Numerical evaluation on the decaying swirling flow in a multi-lobed swirl generator

Abstract

Accurate predictions of decaying swirling flow behavior in the multi-lobed swirl generator (MLSG) are essential for certain engineering applications. In this study, decaying swirling flow characteristics in an MLSG are examined using the Computational Fluid Dynamics (CFD) technique with a Reynolds stress turbulence model (RSM). The effects of different lobe numbers (n) and pitch length ratios (P/D) on swirl intensity, pressure drop, friction factor coefficient, and decay rate are observed with Reynolds number from 50,000 to 125,000. Combined with the pressure loss, the efficiency of swirl induction is evaluated by introducing a swirl effectiveness (SE) evaluation criterion.

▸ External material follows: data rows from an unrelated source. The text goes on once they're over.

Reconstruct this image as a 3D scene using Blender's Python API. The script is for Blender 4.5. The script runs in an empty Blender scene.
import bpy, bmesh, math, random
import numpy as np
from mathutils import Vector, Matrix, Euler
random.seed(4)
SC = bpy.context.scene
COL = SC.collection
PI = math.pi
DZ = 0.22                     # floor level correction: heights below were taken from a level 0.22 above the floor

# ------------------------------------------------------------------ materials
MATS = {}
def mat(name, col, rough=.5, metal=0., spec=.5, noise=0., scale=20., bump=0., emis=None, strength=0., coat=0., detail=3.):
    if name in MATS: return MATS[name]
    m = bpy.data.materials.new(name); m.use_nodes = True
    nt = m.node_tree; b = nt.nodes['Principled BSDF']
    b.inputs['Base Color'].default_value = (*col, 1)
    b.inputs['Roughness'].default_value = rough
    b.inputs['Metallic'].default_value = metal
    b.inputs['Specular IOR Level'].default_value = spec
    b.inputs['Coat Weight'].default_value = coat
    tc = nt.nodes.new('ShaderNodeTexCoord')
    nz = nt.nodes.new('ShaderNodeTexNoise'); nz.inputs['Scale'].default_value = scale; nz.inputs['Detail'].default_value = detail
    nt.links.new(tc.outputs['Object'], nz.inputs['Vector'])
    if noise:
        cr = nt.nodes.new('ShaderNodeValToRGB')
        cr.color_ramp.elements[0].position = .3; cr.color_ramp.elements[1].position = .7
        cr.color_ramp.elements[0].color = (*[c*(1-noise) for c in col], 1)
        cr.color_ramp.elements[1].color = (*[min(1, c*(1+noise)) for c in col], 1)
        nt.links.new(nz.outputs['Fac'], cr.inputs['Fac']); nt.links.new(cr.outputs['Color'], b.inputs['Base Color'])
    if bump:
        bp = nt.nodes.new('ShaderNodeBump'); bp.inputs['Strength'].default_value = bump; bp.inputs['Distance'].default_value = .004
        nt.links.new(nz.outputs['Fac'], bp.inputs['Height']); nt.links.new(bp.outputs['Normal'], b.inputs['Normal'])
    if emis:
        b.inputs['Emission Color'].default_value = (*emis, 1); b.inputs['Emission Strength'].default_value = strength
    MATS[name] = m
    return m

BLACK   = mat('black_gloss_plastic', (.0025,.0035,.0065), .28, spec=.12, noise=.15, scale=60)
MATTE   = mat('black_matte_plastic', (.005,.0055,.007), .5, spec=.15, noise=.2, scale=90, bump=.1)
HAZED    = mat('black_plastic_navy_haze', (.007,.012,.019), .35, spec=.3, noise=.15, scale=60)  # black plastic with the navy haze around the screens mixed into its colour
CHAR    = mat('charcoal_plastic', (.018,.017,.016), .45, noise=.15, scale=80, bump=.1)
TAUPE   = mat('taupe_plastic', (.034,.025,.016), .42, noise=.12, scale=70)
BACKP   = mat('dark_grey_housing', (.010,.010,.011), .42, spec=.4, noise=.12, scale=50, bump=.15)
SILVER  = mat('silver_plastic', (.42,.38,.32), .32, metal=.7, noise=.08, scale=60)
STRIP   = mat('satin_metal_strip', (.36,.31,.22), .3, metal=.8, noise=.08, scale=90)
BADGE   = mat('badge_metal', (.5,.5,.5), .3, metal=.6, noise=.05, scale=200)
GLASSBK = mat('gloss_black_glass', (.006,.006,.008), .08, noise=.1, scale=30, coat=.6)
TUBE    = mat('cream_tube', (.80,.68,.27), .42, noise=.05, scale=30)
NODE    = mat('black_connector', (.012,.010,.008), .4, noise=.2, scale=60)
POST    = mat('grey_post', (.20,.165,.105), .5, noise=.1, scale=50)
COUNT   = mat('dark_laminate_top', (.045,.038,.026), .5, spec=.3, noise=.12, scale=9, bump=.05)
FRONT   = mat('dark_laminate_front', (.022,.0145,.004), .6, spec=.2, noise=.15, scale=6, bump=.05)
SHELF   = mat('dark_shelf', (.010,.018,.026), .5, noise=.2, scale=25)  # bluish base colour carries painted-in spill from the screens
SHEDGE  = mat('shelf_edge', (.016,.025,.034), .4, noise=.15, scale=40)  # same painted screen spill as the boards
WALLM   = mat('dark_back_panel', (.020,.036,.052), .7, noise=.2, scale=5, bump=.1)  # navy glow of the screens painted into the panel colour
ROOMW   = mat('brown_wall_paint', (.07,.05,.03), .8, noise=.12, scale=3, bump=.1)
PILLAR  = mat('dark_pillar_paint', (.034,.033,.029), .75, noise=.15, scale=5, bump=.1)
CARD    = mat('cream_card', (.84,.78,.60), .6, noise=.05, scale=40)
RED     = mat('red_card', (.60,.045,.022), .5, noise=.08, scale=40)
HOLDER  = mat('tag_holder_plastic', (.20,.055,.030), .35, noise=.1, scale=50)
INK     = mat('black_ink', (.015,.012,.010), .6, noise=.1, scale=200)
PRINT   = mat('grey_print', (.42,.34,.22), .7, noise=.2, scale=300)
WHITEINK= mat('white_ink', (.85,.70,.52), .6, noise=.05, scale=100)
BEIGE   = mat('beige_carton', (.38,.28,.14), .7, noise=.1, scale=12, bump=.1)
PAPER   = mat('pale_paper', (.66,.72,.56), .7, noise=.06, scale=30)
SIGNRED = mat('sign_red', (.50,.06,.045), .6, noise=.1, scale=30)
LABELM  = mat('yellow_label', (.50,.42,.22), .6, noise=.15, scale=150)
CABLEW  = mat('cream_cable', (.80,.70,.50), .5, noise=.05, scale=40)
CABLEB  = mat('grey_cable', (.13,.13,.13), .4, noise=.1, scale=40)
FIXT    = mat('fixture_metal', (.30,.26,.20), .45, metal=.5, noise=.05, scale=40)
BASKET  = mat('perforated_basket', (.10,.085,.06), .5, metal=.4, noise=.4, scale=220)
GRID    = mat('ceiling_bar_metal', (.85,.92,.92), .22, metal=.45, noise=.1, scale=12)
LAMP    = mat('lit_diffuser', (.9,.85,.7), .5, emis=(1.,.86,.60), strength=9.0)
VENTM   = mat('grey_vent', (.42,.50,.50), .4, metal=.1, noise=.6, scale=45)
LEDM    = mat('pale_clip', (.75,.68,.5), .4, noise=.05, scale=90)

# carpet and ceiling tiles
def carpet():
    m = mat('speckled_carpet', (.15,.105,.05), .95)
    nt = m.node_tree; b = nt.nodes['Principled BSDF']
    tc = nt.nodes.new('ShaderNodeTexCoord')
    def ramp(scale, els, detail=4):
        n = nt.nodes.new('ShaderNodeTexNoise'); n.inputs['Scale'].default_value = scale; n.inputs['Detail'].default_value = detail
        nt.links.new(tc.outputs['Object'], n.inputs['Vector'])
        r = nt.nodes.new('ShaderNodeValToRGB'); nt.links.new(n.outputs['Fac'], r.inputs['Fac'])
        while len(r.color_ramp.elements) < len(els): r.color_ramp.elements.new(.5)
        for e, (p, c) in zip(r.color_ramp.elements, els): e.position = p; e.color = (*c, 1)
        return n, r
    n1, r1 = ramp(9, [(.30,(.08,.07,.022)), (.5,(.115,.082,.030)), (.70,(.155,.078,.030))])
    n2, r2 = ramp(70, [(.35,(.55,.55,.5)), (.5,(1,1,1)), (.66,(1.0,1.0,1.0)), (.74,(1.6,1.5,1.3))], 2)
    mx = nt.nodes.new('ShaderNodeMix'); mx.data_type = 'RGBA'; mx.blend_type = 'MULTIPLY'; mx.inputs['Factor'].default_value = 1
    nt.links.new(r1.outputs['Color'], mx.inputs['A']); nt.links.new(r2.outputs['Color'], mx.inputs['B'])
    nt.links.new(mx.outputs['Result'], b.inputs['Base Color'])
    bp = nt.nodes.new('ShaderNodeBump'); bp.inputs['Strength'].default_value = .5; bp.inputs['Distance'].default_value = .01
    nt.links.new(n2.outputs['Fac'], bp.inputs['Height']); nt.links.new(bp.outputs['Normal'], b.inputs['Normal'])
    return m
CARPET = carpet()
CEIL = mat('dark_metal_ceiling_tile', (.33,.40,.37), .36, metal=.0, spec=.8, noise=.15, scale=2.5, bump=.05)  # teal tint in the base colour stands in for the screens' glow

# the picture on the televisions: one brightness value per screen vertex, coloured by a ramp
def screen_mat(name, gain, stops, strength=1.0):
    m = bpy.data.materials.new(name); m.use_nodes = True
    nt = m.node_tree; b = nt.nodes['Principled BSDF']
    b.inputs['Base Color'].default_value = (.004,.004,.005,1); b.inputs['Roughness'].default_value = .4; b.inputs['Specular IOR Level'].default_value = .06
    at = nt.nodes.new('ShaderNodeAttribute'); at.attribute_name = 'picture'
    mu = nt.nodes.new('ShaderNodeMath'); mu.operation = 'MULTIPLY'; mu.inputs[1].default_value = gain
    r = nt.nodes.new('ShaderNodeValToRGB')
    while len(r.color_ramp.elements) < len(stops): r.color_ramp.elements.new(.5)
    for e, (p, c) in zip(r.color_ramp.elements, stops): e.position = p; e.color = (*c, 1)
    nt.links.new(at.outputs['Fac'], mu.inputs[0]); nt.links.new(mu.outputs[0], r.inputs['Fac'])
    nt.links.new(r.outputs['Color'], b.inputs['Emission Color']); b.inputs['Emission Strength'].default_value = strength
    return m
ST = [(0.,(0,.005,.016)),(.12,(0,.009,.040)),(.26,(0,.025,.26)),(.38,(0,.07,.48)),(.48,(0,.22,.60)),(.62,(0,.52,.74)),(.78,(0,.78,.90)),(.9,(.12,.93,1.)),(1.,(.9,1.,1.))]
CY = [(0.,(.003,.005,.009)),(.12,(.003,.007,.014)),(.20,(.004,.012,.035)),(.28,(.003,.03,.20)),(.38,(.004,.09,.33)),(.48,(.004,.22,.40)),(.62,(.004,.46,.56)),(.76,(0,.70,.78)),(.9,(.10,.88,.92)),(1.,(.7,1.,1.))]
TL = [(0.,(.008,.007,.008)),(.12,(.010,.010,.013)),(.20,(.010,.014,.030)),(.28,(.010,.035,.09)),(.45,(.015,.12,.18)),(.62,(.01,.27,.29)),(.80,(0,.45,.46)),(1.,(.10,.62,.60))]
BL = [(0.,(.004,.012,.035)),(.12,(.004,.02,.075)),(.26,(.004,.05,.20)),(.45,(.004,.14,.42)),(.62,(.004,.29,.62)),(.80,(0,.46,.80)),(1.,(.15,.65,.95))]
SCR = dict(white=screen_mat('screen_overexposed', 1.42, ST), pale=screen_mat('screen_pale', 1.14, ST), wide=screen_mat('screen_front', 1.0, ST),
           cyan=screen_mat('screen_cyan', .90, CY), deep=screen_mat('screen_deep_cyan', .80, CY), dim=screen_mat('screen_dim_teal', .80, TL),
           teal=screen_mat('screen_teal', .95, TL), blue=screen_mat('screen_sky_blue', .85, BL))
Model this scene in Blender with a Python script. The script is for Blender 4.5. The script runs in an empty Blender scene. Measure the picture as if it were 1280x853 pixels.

The initial swirl intensity is shown to first increases and then decreases as lobe number increases. The maximum value is obtained at lobe number n = 4. The pitch length ratios P/D corresponding to the optimal SE value obtained from different lobe also differ. The optimal SE value is achieved at n = 4 and P/D = 8. The friction factor ratio f s/f p decreases as pitch length ratio increases, but the decreasing trend decelerates over time. Correlations based on the numerical predictions of friction factor ratio f s/f p and decay rate β are presented accordingly.